Recién ahora me doy cuenta de que siempre puse excusas para no cursar todas las materias de Filosofía. Mientras que mis compañeros organizaban sus vidas a partir de los horarios de la facultad, yo hacía lo contrario. Y como no hay banda horaria en la carrera, siempre salía perdiendo porque no podía cursar todo. O, en realidad, quizá salía ganando. En el 2013 la excusa era que me recibía de traductora y quería dedicar mi energía a eso, por lo tanto solo cursaría dos materias. En el 2014 había decidido hacer el Interpretariado en Inglés y las horas de cursado coincidían con las de Filosofía. En el 2016, por suerte, dejé de mentirme. Cuando asumí lo que realmente quería, pude dejar sin culpa ni arrepentimiento.
Este año descubrí muchas cosas, como se habrán dado cuenta. Una de ellas es que nunca me gustó realmente la carrera de Filosofía. El primer año sí, porque aprendí muchísimo y conocí personas que amo. Pero después ya no. Me costaba ir a cursar, me incomodaba la presencia de muchos de mis compañeros, me aburrían los docentes y la eternidad que duraban las clases.
Tendría que haber dejado en el 2011. No lo digo con arrepentimiento porque mi proceso se dio de esta manera. Ahora tengo las herramientas para tomar la decisión que postergué durante tanto tiempo. Pero si lo analizo con frialdad, ese es el año en el que tendría que haber dejado. No lo hice por ego, superyó, exigencia, o llámenlo como quieran.

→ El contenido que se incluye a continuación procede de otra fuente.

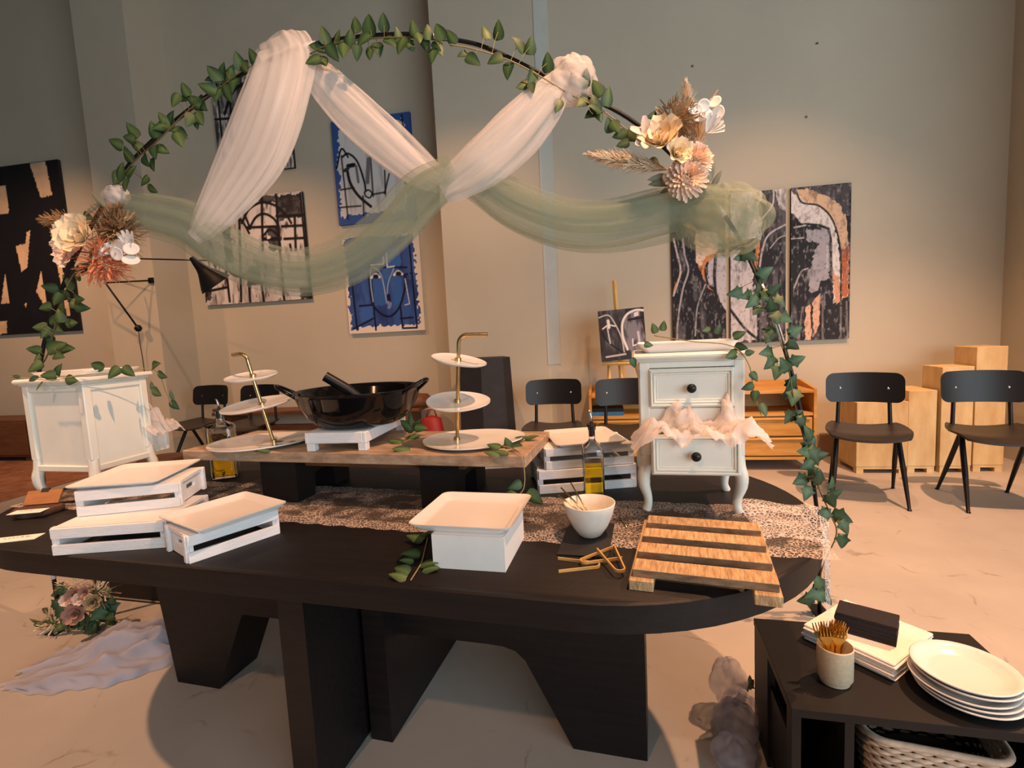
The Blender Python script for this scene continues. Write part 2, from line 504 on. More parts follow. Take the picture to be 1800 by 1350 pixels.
lace_mat()
lace_mat('lace_white', C8(232, 228, 226), 0.5)

# ------------------------------------------------------------------ the room
mat('chamfer_strip', C8(190, 196, 190), 0.6, var=0.03)
def struct(name, mb, m, **k):
    return tag(mb.build(name, m, **k), kind='structure')


struct('floor', MB().box(-12, 6.5, -3.5, 5.7, -0.1, 0), 'floor_concrete')
YB, YR = 5.5, 5.1
struct('wall_left', MB().box(-12, -1.545, YB, YB + 0.2, 0, 5.7), 'wall_paint')
struct('wall_pillar', MB().box(-5.55, -4.90, 5.0, YB, 0, 5.7), 'wall_paint')
struct('wall_back', MB().prism([(-1.545, 5.0), (-0.54, 5.0), (-0.425, YR), (3.42, YR), (3.42, YB), (-1.545, YB)], 0, 5.7), 'wall_paint')
tag(MB().prism([(-0.548, 4.992), (-0.530, 4.9995), (-0.4315, 5.0852), (-0.436, 5.0912), (-0.548, 4.9995)], 0.95, 5.69).build('trim_2', 'chamfer_strip'), kind='structure')  # thin strip along the pillar's chamfer, a cooler grey than the wall paint
struct('wall_right', MB().box(3.36, 3.56, 3.5, YR, 0, 5.7), 'wall_paint')
struct('wall_side', MB().box(-12.2, -12, -3.5, 5.7, 0, 5.7), 'wall_paint')
struct('ceiling', MB().box(-12, 6.5, -3.5, 5.7, 5.7, 5.8), 'ceiling_grey')
mat('skirting', C8(140, 112, 88), 0.7, var=0.08)
struct('baseboard_back', MB().box(-0.40, 3.355, YR - 0.02, YR, 0, 0.2), 'skirting')
struct('baseboard_left', MB().box(-12, -5.56, YB - 0.02, YB, 0, 0.2).box(-4.89, -1.55, YB - 0.02, YB, 0, 0.2), 'skirting')
screw = MB()
for px, py in ((1436, 77), (1417, 206), (1217, 117)):
    p = on_y(px, py, YR)
    screw.lathe([(0, 0), (0.012, 0.0), (0.012, 0.01), (0, 0.014)], 10, (0, 0, 0)) if False else screw.box(p.x - 0.008, p.x + 0.008, YR - 0.01, YR, p.z - 0.008, p.z + 0.008)
tag(screw.build('trim_1', 'steel'), kind='structure')

# ------------------------------------------------------------------ big black oval table
TZ = 0.75
tb = thing('oval_table', 'large black-stained oval table carrying the buffet display', 'table', (-0.80, 1.614, 0), math.radians(-5.15))
out = []
for cx, a0 in ((0.769, -90), (-0.769, 90)):
    for k in range(33):
        a = math.radians(a0 + 180 * k / 32); out.append((cx + 0.59 * math.cos(a), 0.59 * math.sin(a)))
n = len(out)
ins = [(x * (1 - 0.004 / max(0.3, abs(x))), y * (1 - 0.004 / 0.59)) for x, y in out]
m = MB()
m.v = [(x, y, 0.688) for x, y in out] + [(x, y, TZ - 0.004) for x, y in out] + [(x, y, TZ) for x, y in ins]
m.f = [tuple(range(n - 1, -1, -1)), tuple(range(2 * n, 3 * n))] + [(i + k * n, (i + 1) % n + k * n, (i + 1) % n + (k + 1) * n, i + (k + 1) * n) for k in (0, 1) for i in range(n)]
m.build('table_top', 'black_oak', tb, True, 40)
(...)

Hoy estoy enamorada de mi profesión. Hoy recuerdo por qué decidí ser traductora y quiero mejorar cada día más. Me entusiasmo cuando me entero de algún curso o capacitación, o incluso cuando me recomiendan herramientas o páginas web que podrían ser útiles. Tengo ganas de leer literatura para afilar mis habilidades y no puedo parar de corregir todos los textos que aparecen frente a mí.
“No puede ser que tengamos que pedir permiso para hacer las cosas que nos gustan. Tendríamos que hacerlas y listo”, le dije a una amiga hace poco. Ella me dijo que es más fácil decirlo que hacerlo. Y tiene razón, aunque ahora estoy intentando cambiar esa postura ante la vida de una vez y para siempre.

27 de noviembre del 2013, el día que me recibí de traductora.